中部旧石器時代における現代的行動

 中部旧石器時代における現代的行動について検証した研究(Bar-Yosef Mayer et al., 2009)が公表されました。この研究で取り上げられているのは、現生人類・現代的行動の起源について論じるさいに、ほぼ必ずといってよいほど言及されるイスラエルのカフゼー洞窟です。カフゼー洞窟では、「墓」に埋葬された解剖学的現代人の骨とともに、炉床・糸状のものが通されて数珠繋ぎのようになっていたと思われる穴の開いた貝殻・動物骨・赤いオーカーの塊が発見されています。

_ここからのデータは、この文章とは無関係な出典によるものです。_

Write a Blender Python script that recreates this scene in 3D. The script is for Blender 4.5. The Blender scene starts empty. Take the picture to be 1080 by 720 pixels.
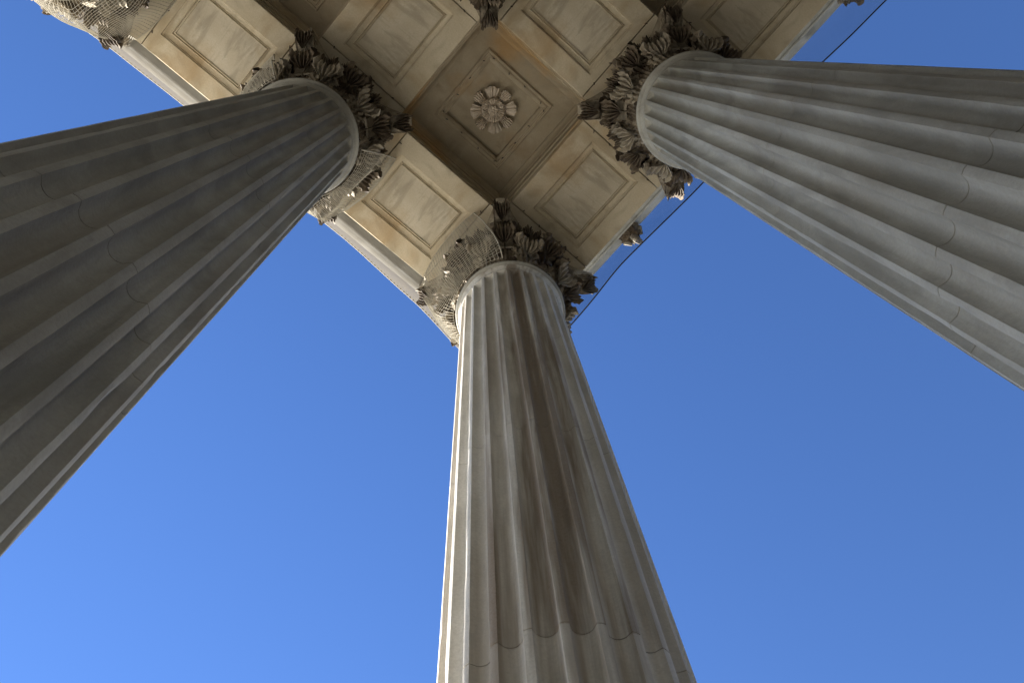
import bpy, math, random
from math import sin, cos, pi, radians, sqrt, atan2, hypot
from mathutils import Vector, Matrix, noise
random.seed(7)
S = 4.6          # column spacing
ZS = 20.06       # height of the soffit above the podium floor
W = 0.975        # half width of the architrave beams
scene = bpy.context.scene
col = scene.collection

# ------------------------------------------------------------------ helpers
class MB:
    def __init__(s): s.v = []; s.f = []; s.sharp = set(); s.smooth = True
    def add(s, vs, fs):
        b = len(s.v); s.v += [tuple(p) for p in vs]; s.f += [tuple(i + b for i in f) for f in fs]; return b
    def box(s, x0, x1, y0, y1, z0, z1):
        s.add([(x0,y0,z0),(x1,y0,z0),(x1,y1,z0),(x0,y1,z0),(x0,y0,z1),(x1,y0,z1),(x1,y1,z1),(x0,y1,z1)],
              [(0,3,2,1),(4,5,6,7),(0,1,5,4),(1,2,6,5),(2,3,7,6),(3,0,4,7)])
    def tube(s, pts, r, n=6, closed=False, caps=True):
        pts = [Vector(p) for p in pts]; m = len(pts); rings = []
        for i, p in enumerate(pts):
            a = pts[(i-1) % m] if (closed or i > 0) else p
            c = pts[(i+1) % m] if (closed or i < m-1) else p
            t = (c - a).normalized()
            ref = Vector((0,0,1)) if abs(t.z) < .9 else Vector((1,0,0))
            u = t.cross(ref).normalized(); w = t.cross(u)
            rr = r[i] if isinstance(r, (list, tuple)) else r
            rings.append([p + u*cos(2*pi*k/n)*rr + w*sin(2*pi*k/n)*rr for k in range(n)])
        vs = [q for ring in rings for q in ring]; fs = []
        for i in range(m if closed else m-1):
            j = (i+1) % m
            for k in range(n):
                fs.append((i*n+k, j*n+k, j*n+(k+1) % n, i*n+(k+1) % n))
        if caps and not closed:
            fs.append(tuple(range(n))[::1]); fs.append(tuple((m-1)*n+k for k in range(n))[::-1])
        s.add(vs, fs)
    def lathe(s, prof, n=96, a0=0):
        m = len(prof); vs = []; fs = []
        for (r, z) in prof:
            for k in range(n):
                a = a0 + 2*pi*k/n; vs.append((r*cos(a), r*sin(a), z))
        for i in range(m-1):
            for k in range(n):
                fs.append((i*n+k, i*n+(k+1) % n, (i+1)*n+(k+1) % n, (i+1)*n+k))
        fs.append(tuple(reversed(range(n)))); fs.append(tuple((m-1)*n+k for k in range(n)))
        s.add(vs, fs)
    def loops(s, lp, cap=True, flip=False):
        m = len(lp); n = len(lp[0]); vs = [p for l in lp for p in l]; fs = []
        for i in range(m-1):
            for k in range(n):
                f = (i*n+k, i*n+(k+1) % n, (i+1)*n+(k+1) % n, (i+1)*n+k)
                fs.append(f[::-1] if flip else f)
        if cap: fs.append(tuple((m-1)*n+k for k in range(n)))
        s.add(vs, fs)
    def data(s, name, mat, smooth_angle=35):
        me = bpy.data.meshes.new(name); me.from_pydata(s.v, [], s.f); me.update()
        import bmesh
        bm = bmesh.new(); bm.from_mesh(me)
        bmesh.ops.recalc_face_normals(bm, faces=bm.faces)
        th = radians(smooth_angle)
        for f in bm.faces: f.smooth = True
        for e in bm.edges:
            if len(e.link_faces) == 2 and e.calc_face_angle(0) > th: e.smooth = False
        bm.to_mesh(me); bm.free()
        if mat: me.materials.append(mat)
        return me
    def build(s, name, mat, parent=None, loc=(0,0,0), rz=0, angle=35):
        return link(name, s.data(name, mat, angle), parent, loc, rz)

def link(name, me, parent=None, loc=(0,0,0), rz=0):
    o = bpy.data.objects.new(name, me); col.objects.link(o)
    o.location = loc; o.rotation_euler = (0,0,rz)
    if parent: o.parent = parent
    return o
def tag(o, label=None, cat=None, group=None, kind=None):
    if label: o['label'] = label
    if cat: o['category'] = cat
    if group: o['group'] = group
    if kind: o['kind'] = kind
    return o
def empty(name, loc=(0,0,0), rz=0):
    return link(name, None, None, loc, rz)
def copy_tree(o, parent=None):
    c = o.copy(); col.objects.link(c); c.parent = parent
    for ch in list(o.children): copy_tree(ch, c)
    return c

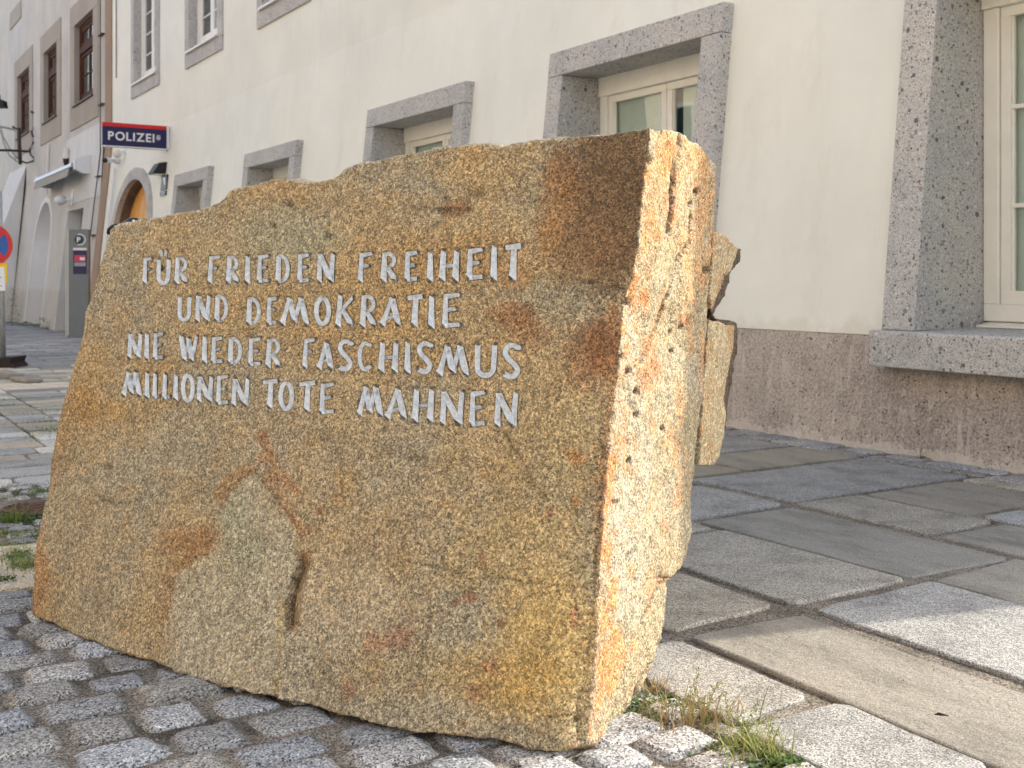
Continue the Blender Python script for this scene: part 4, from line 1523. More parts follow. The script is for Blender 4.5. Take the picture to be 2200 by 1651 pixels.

 これらの遺物、とくに数珠繋ぎのような状態にされていたと思われる貝殻や、顔料として用いられていたと思われるオーカーは、現代的行動の考古学的指標とされており、カフゼー洞窟はその好例と言えるでしょう。こうした考古学的指標が、中部旧石器時代のムステリアンと共伴していることから、現代的行動・象徴的思考は上部旧石器時代とともに始まったのではなく、中部旧石器時代にその起源がある、と考えるのが妥当でしょう。


参考文献:
Bar-Yosef Mayer DE. et al.(2009): Shells and ochre in Middle Paleolithic Qafzeh Cave, Israel: indications for modern behavior. Journal of Human Evolution, 56, 3, 307-314.